Wolfpakk - Wolves Reign

Wolfpakk Wolves Reign cover
Wolves Reign
AFM Records
While I initially didn’t mind the Wolfpakk collaboration between Michael Voss (Casanova, Mad Max etc.) and Mark Sweeney (ex-Crystal Ball) since their third album and considering the fact that the former is involved in quite a few projects, the continuation of this project has felt increasingly as a contractual obligation / chance for complementary income than real creative endeavor…
Vol 4 is marked by the inclusion of some pretty “heavy” names… there’s Claus Lessmann (ex-Bonfire), Timo Somers (Delain, Vengeance - son of Jan) on guitar and Rudy Sarzo on bass (too many bands to mention) on “Falling”, a decent enough hard rocker that would have been OK – if not for all the “level 1-10 verses” that feel silly really! Swiss born Gereon Homann plays the drums on this as well as all tracks other than “The 10 Commandments”, for which Alex Holzwarth (Rhapsody, Sieges Even) assumes the place on the throne…
“Run All Night” has Michael Vescera (Malmsteen, Obsession etc.) guesting on vocals along with Gotthard bassist Marc Lynn. It is actually a number that’s not half as bad, all around with nice enough riffs and a decent chorus.
“Blood Brothers” tries to be tailor made for Biff Byford (Saxon) and Brad Gillis (Night Ranger, Ozzy) but it fails to be all that interesting, despite a good idea, and Gillis’s amazing guitar playing as it feels cliché to the brim, longer than it actually is and a waste of a good riff.
“Wolves Reign” is interesting as it adds Tony Harnell (TNT) on vocals, George Lynch (Dokken, Lynch Mob) on guitars and Volker Krawczak (Axel Rudi Pell, Steeler) but at best sounds uneven and a semi-successful foray into atmospheric melodic metal, part ARP, part I dunno what. Lynch’s solo is fantastic and Harnell sounds impressive but that’s about it on a track that lacks real substance.
“No Remorse” features Oliver Hartmann (At Vance, Avantasia), who’s quite a capable vocalist, but ends up sounding like a left over from Edguy’s cutting floor / generic power metal that’s not bad, but is not a highlight either.
“Inside the Animal Mind” has Jioti Parcharidis (Victory, Human Fortress etc.) guesting on vocals on a track that sounds more like a bad Herman Frank (for whom Joti has sung as well) leftover, than anything…
Steve Grimmett (Grim Reaper, Chateux, Onslaught etc.) provides vocals for “Scream of the Hawk” along with the usual suspects and Michael Müller (Herman Frank, Jaded Heart) on bass… in typical fashion in another slightly underwhelming song that fits the bill – but doesn’t go much further...
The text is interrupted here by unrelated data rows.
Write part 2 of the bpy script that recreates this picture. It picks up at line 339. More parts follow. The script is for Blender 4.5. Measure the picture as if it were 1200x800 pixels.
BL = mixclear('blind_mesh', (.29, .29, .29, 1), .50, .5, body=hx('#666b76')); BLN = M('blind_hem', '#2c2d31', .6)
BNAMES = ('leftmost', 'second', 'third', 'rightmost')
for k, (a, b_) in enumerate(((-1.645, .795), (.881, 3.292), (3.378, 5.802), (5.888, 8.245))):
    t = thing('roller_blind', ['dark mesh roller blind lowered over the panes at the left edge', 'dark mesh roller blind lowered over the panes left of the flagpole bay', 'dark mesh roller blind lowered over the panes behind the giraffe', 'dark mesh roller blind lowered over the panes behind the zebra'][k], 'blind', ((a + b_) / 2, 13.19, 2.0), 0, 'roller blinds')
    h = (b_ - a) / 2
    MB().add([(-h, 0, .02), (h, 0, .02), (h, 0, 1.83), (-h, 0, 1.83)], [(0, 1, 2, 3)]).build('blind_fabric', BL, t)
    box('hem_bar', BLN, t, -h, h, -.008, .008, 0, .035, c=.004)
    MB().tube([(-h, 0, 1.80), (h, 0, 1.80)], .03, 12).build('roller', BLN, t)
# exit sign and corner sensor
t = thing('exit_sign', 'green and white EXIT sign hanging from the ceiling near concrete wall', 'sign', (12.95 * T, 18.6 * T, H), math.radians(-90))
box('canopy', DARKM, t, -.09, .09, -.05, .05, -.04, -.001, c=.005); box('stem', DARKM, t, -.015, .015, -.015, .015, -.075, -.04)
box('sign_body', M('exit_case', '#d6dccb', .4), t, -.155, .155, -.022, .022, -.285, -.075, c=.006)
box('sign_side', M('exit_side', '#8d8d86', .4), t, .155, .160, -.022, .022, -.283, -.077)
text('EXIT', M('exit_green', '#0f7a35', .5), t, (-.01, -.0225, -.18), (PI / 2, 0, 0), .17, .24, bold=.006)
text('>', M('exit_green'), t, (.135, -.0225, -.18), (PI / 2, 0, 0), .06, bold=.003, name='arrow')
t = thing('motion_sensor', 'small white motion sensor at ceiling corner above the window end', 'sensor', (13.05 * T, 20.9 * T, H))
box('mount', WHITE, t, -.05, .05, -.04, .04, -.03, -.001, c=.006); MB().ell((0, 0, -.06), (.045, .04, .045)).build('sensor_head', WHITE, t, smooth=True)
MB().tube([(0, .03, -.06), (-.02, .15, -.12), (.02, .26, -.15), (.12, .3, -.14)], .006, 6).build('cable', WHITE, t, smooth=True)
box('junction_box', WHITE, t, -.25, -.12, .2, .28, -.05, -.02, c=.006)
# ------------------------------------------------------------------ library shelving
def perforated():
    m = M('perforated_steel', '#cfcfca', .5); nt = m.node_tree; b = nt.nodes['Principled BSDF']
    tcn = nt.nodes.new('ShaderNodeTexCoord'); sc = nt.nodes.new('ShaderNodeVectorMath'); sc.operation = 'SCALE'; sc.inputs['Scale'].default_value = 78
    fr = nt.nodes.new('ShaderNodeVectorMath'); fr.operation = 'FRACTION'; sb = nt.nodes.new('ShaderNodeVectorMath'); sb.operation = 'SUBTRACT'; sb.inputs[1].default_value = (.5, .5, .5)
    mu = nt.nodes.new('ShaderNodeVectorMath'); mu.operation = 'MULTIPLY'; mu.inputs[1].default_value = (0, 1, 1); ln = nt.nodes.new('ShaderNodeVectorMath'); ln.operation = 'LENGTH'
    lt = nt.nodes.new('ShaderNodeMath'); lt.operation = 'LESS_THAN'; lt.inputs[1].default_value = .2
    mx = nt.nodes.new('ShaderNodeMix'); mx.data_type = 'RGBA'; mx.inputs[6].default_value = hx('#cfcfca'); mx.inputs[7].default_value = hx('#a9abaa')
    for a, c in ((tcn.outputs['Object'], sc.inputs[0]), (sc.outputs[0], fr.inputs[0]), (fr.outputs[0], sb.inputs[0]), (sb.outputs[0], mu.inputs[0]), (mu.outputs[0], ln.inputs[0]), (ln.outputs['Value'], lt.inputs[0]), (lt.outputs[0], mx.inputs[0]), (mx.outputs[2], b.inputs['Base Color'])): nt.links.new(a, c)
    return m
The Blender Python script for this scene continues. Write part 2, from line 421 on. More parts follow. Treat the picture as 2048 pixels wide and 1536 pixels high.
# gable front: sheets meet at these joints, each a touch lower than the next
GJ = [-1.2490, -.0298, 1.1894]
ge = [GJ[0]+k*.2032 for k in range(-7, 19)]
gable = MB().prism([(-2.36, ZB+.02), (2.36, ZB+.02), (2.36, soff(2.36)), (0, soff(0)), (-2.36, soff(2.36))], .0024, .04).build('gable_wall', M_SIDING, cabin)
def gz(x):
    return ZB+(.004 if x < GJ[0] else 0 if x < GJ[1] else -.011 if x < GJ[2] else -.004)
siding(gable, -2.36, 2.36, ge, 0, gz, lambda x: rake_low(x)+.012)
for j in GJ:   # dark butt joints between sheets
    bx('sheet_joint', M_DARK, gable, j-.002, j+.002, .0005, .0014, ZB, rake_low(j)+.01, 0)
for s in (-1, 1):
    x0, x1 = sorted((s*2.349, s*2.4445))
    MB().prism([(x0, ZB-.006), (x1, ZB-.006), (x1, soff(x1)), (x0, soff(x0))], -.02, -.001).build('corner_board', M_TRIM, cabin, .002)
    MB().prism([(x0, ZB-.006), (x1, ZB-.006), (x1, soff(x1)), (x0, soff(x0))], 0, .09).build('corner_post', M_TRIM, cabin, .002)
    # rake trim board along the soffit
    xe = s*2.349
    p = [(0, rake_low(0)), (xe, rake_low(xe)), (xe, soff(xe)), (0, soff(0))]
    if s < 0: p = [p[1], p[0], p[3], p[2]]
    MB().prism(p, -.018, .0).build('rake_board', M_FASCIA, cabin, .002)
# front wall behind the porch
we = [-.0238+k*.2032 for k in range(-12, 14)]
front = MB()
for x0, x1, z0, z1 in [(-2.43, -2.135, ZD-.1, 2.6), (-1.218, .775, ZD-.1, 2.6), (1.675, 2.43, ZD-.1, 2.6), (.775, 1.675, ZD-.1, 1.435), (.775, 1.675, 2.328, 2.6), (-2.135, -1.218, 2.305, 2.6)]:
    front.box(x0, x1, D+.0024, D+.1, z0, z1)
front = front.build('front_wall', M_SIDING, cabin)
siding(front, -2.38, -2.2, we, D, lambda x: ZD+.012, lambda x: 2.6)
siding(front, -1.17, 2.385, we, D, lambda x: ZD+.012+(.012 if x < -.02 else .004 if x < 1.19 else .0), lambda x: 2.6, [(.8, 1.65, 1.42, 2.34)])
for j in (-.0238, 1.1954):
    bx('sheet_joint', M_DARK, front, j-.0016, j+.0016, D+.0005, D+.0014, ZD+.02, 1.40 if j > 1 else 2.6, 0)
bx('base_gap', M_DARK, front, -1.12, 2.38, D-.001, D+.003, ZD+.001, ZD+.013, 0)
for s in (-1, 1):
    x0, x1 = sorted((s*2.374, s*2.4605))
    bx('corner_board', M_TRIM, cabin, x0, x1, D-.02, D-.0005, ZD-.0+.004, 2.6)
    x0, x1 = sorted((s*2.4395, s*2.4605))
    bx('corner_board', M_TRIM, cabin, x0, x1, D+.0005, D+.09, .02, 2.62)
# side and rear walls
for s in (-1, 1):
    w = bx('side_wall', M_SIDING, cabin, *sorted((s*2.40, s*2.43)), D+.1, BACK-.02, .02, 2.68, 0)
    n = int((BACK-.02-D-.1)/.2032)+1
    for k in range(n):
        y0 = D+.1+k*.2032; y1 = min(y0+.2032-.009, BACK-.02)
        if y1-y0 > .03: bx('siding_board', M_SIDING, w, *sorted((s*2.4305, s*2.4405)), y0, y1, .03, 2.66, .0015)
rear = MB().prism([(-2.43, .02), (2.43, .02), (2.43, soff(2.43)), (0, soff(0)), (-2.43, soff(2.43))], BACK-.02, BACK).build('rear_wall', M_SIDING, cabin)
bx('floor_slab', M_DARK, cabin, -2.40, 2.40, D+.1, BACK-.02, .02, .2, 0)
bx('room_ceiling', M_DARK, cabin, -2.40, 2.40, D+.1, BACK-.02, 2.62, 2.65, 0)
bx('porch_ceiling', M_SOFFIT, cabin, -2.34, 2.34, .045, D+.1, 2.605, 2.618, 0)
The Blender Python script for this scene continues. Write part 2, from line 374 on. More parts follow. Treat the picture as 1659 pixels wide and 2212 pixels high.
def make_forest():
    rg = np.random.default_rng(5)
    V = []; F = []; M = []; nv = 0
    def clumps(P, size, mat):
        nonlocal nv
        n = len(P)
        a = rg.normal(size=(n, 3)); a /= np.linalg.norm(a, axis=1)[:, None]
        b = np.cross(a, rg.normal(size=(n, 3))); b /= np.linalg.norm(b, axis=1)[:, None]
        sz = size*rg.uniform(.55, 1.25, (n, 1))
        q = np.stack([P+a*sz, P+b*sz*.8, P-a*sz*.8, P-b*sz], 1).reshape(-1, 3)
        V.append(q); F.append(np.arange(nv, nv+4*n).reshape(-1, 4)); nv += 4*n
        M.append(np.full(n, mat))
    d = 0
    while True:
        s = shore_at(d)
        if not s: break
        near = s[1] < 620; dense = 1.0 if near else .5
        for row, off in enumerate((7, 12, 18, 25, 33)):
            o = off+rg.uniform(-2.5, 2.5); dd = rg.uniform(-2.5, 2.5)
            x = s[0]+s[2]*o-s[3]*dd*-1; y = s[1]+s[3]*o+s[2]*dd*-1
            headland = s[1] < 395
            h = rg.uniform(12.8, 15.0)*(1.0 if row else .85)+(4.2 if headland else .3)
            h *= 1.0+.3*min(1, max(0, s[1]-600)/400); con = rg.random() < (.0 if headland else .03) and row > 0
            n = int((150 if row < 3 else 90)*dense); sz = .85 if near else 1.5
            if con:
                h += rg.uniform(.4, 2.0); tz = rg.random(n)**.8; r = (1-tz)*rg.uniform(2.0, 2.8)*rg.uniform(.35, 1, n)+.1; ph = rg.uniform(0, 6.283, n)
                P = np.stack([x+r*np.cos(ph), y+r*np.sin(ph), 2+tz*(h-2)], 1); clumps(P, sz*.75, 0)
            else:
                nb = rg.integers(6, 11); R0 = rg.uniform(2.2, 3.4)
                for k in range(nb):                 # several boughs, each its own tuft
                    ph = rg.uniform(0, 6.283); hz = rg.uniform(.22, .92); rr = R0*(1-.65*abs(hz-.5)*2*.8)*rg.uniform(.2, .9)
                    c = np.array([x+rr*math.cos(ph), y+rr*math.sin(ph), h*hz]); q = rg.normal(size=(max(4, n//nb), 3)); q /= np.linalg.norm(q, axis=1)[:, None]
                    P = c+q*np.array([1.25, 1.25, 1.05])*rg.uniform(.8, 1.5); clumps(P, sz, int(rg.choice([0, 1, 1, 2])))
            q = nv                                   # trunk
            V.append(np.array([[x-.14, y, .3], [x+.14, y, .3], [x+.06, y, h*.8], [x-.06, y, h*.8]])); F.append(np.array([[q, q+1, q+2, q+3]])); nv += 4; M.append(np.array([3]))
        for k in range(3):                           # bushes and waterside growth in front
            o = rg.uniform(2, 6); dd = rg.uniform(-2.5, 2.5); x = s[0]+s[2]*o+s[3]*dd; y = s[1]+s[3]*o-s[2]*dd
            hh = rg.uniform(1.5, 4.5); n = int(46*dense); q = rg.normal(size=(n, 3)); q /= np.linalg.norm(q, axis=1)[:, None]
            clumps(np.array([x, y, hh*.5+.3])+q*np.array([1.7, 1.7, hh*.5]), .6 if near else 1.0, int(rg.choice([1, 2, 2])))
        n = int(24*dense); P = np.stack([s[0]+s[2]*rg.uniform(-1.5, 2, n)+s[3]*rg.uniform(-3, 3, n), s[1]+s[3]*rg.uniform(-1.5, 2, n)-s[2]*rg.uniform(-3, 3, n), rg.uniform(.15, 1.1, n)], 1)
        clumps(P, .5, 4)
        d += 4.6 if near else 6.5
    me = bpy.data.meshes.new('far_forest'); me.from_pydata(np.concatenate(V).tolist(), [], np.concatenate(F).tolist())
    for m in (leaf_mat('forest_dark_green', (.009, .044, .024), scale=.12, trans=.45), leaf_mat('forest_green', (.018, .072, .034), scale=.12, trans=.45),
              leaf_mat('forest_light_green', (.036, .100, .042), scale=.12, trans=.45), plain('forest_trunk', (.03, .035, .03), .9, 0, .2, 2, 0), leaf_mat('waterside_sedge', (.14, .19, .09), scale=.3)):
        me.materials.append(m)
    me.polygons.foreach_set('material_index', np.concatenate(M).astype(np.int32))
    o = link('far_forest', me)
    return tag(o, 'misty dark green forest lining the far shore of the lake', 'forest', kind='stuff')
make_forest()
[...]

“The 10 Commandment” apart from Holzwarth on drums – features also Pasi Rantanen (Thunderstone) on vocals, giving a different and interesting flavor to the already “cut and diced” style that the Voss/Sweeney vocal styles, push most of the songs in… a really biblical track...
In “Mother Earth” I half expected to be blown away by Ronnie Atkins, the well-known Pretty Maids vocalist, but I was positively shocked by the tasteful guitar playing and I’d presume little vocal performance of current Evanescence guitar player a German born lady by the name of Jen Majura, whose previously I had noticed as doing backing vocals in Rage, but seems to be an even better guitarist, given ample space here to unravel her talent. Positively surprised and I doubt she’s able to play like that in Ev. Actually this is one of the few positively great songs on the album, one that feels “natural” and not written with a certain singer in mind and the performances greatly help with that.
Danny Vaughn, of Tyketto, is pretty amazing in “Tomorrowland”; a song that soon after the intro feels rather Queen inspired, with the only downside being that it’s nice enough chorus is over-repeated to the point of saturation. Yeah, we get it, you thought it was great, but let’s not hear it till kingdom come... (no don’t worry Lenny Wolf is not featured)...
Lastly, Andy Lickford of the Swiss Killer band and former WASP guitarist Chris Holmes guest on “I’m Onto You”, a pretty standard tack that’s got a nice riff, but really lacks in imagination in the chorus department… thus proving lackluster, despite its guest best intentions and efforts.
A rather vain exercise in template songwriting that’s overall better than “Rise of the Animal”, but hardly manages to convince that it has a real purpose of existing with only a handful of meaningful compositions and a lot to be desired, mainly due to the lazy writing – and not at the guests fault some of which put on more than decent performances here.